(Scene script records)
○ ○ ○ ○ ○

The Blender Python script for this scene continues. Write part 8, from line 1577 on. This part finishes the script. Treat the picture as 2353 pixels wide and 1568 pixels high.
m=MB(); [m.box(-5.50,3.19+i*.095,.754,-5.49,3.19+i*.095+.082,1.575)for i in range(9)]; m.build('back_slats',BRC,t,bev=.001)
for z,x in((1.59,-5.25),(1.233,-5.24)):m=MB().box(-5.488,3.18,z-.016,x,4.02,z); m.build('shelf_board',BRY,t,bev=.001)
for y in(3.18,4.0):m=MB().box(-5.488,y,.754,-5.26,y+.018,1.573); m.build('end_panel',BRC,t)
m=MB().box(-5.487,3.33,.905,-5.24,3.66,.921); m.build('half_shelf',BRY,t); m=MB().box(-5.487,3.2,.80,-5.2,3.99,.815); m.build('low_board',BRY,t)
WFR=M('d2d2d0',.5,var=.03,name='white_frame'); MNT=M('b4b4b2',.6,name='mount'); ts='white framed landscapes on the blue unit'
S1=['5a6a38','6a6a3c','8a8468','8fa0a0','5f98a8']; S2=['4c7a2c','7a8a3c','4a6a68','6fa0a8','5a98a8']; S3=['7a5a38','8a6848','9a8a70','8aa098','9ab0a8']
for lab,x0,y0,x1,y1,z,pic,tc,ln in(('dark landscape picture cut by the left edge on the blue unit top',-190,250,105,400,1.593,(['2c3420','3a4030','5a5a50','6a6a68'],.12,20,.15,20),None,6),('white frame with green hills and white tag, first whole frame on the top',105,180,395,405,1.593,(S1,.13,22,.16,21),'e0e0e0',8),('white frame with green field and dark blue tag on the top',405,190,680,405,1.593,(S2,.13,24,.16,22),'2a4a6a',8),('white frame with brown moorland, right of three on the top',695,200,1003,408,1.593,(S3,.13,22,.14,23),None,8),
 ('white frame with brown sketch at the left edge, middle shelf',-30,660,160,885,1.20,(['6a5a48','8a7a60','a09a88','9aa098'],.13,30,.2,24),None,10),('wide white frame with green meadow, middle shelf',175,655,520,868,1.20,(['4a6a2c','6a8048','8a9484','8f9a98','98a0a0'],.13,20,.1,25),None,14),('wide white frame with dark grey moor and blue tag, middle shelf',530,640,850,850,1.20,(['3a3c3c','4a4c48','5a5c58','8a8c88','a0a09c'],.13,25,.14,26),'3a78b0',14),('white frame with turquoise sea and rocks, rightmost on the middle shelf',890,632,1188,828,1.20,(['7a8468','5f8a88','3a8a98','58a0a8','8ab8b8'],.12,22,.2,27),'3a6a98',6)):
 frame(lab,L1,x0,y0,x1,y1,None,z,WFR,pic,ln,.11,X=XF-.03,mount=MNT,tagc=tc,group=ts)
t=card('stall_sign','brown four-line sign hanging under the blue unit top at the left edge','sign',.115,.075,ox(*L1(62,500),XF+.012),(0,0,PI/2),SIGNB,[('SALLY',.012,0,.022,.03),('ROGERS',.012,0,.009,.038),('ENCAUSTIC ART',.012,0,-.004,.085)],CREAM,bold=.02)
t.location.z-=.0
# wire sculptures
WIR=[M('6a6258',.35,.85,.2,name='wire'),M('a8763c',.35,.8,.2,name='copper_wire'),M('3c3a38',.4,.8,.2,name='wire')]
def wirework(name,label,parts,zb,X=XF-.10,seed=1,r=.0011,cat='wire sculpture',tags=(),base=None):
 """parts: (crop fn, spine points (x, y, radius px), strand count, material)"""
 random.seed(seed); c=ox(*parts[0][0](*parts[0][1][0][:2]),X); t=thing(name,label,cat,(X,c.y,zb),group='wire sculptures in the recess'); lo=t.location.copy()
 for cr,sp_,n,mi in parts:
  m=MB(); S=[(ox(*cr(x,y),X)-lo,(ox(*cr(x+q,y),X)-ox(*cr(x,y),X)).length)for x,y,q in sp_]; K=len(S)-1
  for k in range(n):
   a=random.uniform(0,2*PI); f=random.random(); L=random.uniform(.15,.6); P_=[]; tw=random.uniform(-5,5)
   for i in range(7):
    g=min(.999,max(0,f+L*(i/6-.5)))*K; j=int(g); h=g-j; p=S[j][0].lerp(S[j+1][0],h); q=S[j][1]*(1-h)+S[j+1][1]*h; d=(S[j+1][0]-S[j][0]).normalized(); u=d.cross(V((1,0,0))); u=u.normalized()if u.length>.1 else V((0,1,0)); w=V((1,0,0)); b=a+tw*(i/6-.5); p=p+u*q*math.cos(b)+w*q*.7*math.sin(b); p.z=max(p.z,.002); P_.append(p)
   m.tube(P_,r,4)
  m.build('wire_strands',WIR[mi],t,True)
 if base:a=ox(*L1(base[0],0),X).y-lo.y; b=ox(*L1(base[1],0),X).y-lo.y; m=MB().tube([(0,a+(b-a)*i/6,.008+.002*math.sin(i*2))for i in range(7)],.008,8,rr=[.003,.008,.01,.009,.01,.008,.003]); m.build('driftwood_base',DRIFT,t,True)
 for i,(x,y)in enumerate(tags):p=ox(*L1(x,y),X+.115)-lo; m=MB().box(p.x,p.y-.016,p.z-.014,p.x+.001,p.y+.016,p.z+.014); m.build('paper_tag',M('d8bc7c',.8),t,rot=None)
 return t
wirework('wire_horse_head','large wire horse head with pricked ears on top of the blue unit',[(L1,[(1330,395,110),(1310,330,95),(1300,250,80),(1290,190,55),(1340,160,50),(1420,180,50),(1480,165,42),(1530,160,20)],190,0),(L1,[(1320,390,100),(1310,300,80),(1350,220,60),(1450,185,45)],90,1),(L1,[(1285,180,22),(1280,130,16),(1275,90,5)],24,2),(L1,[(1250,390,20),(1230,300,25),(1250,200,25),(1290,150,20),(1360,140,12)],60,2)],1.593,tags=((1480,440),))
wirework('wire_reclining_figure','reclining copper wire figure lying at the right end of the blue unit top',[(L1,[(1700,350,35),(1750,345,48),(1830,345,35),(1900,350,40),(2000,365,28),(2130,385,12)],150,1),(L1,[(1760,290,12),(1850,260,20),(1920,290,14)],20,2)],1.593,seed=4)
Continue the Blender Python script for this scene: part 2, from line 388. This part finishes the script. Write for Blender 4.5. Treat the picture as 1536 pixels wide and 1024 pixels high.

○ ○ ○ ○ ○

EXERCISE PROMPT> All of the entries above should be written out again exactly.

EXERCISE RESPONSE>
The Blender Python script for this scene continues. Write part 8, from line 1577 on. This part finishes the script. Treat the picture as 2353 pixels wide and 1568 pixels high.
m=MB(); [m.box(-5.50,3.19+i*.095,.754,-5.49,3.19+i*.095+.082,1.575)for i in range(9)]; m.build('back_slats',BRC,t,bev=.001)
for z,x in((1.59,-5.25),(1.233,-5.24)):m=MB().box(-5.488,3.18,z-.016,x,4.02,z); m.build('shelf_board',BRY,t,bev=.001)
for y in(3.18,4.0):m=MB().box(-5.488,y,.754,-5.26,y+.018,1.573); m.build('end_panel',BRC,t)
m=MB().box(-5.487,3.33,.905,-5.24,3.66,.921); m.build('half_shelf',BRY,t); m=MB().box(-5.487,3.2,.80,-5.2,3.99,.815); m.build('low_board',BRY,t)
WFR=M('d2d2d0',.5,var=.03,name='white_frame'); MNT=M('b4b4b2',.6,name='mount'); ts='white framed landscapes on the blue unit'
S1=['5a6a38','6a6a3c','8a8468','8fa0a0','5f98a8']; S2=['4c7a2c','7a8a3c','4a6a68','6fa0a8','5a98a8']; S3=['7a5a38','8a6848','9a8a70','8aa098','9ab0a8']
for lab,x0,y0,x1,y1,z,pic,tc,ln in(('dark landscape picture cut by the left edge on the blue unit top',-190,250,105,400,1.593,(['2c3420','3a4030','5a5a50','6a6a68'],.12,20,.15,20),None,6),('white frame with green hills and white tag, first whole frame on the top',105,180,395,405,1.593,(S1,.13,22,.16,21),'e0e0e0',8),('white frame with green field and dark blue tag on the top',405,190,680,405,1.593,(S2,.13,24,.16,22),'2a4a6a',8),('white frame with brown moorland, right of three on the top',695,200,1003,408,1.593,(S3,.13,22,.14,23),None,8),
 ('white frame with brown sketch at the left edge, middle shelf',-30,660,160,885,1.20,(['6a5a48','8a7a60','a09a88','9aa098'],.13,30,.2,24),None,10),('wide white frame with green meadow, middle shelf',175,655,520,868,1.20,(['4a6a2c','6a8048','8a9484','8f9a98','98a0a0'],.13,20,.1,25),None,14),('wide white frame with dark grey moor and blue tag, middle shelf',530,640,850,850,1.20,(['3a3c3c','4a4c48','5a5c58','8a8c88','a0a09c'],.13,25,.14,26),'3a78b0',14),('white frame with turquoise sea and rocks, rightmost on the middle shelf',890,632,1188,828,1.20,(['7a8468','5f8a88','3a8a98','58a0a8','8ab8b8'],.12,22,.2,27),'3a6a98',6)):
 frame(lab,L1,x0,y0,x1,y1,None,z,WFR,pic,ln,.11,X=XF-.03,mount=MNT,tagc=tc,group=ts)
t=card('stall_sign','brown four-line sign hanging under the blue unit top at the left edge','sign',.115,.075,ox(*L1(62,500),XF+.012),(0,0,PI/2),SIGNB,[('SALLY',.012,0,.022,.03),('ROGERS',.012,0,.009,.038),('ENCAUSTIC ART',.012,0,-.004,.085)],CREAM,bold=.02)
t.location.z-=.0
# wire sculptures
WIR=[M('6a6258',.35,.85,.2,name='wire'),M('a8763c',.35,.8,.2,name='copper_wire'),M('3c3a38',.4,.8,.2,name='wire')]
def wirework(name,label,parts,zb,X=XF-.10,seed=1,r=.0011,cat='wire sculpture',tags=(),base=None):
 """parts: (crop fn, spine points (x, y, radius px), strand count, material)"""
 random.seed(seed); c=ox(*parts[0][0](*parts[0][1][0][:2]),X); t=thing(name,label,cat,(X,c.y,zb),group='wire sculptures in the recess'); lo=t.location.copy()
 for cr,sp_,n,mi in parts:
  m=MB(); S=[(ox(*cr(x,y),X)-lo,(ox(*cr(x+q,y),X)-ox(*cr(x,y),X)).length)for x,y,q in sp_]; K=len(S)-1
  for k in range(n):
   a=random.uniform(0,2*PI); f=random.random(); L=random.uniform(.15,.6); P_=[]; tw=random.uniform(-5,5)
   for i in range(7):
    g=min(.999,max(0,f+L*(i/6-.5)))*K; j=int(g); h=g-j; p=S[j][0].lerp(S[j+1][0],h); q=S[j][1]*(1-h)+S[j+1][1]*h; d=(S[j+1][0]-S[j][0]).normalized(); u=d.cross(V((1,0,0))); u=u.normalized()if u.length>.1 else V((0,1,0)); w=V((1,0,0)); b=a+tw*(i/6-.5); p=p+u*q*math.cos(b)+w*q*.7*math.sin(b); p.z=max(p.z,.002); P_.append(p)
   m.tube(P_,r,4)
  m.build('wire_strands',WIR[mi],t,True)
 if base:a=ox(*L1(base[0],0),X).y-lo.y; b=ox(*L1(base[1],0),X).y-lo.y; m=MB().tube([(0,a+(b-a)*i/6,.008+.002*math.sin(i*2))for i in range(7)],.008,8,rr=[.003,.008,.01,.009,.01,.008,.003]); m.build('driftwood_base',DRIFT,t,True)
 for i,(x,y)in enumerate(tags):p=ox(*L1(x,y),X+.115)-lo; m=MB().box(p.x,p.y-.016,p.z-.014,p.x+.001,p.y+.016,p.z+.014); m.build('paper_tag',M('d8bc7c',.8),t,rot=None)
 return t
wirework('wire_horse_head','large wire horse head with pricked ears on top of the blue unit',[(L1,[(1330,395,110),(1310,330,95),(1300,250,80),(1290,190,55),(1340,160,50),(1420,180,50),(1480,165,42),(1530,160,20)],190,0),(L1,[(1320,390,100),(1310,300,80),(1350,220,60),(1450,185,45)],90,1),(L1,[(1285,180,22),(1280,130,16),(1275,90,5)],24,2),(L1,[(1250,390,20),(1230,300,25),(1250,200,25),(1290,150,20),(1360,140,12)],60,2)],1.593,tags=((1480,440),))
wirework('wire_reclining_figure','reclining copper wire figure lying at the right end of the blue unit top',[(L1,[(1700,350,35),(1750,345,48),(1830,345,35),(1900,350,40),(2000,365,28),(2130,385,12)],150,1),(L1,[(1760,290,12),(1850,260,20),(1920,290,14)],20,2)],1.593,seed=4)
Continue the Blender Python script for this scene: part 2, from line 388. This part finishes the script. Write for Blender 4.5. Treat the picture as 1536 pixels wide and 1024 pixels high.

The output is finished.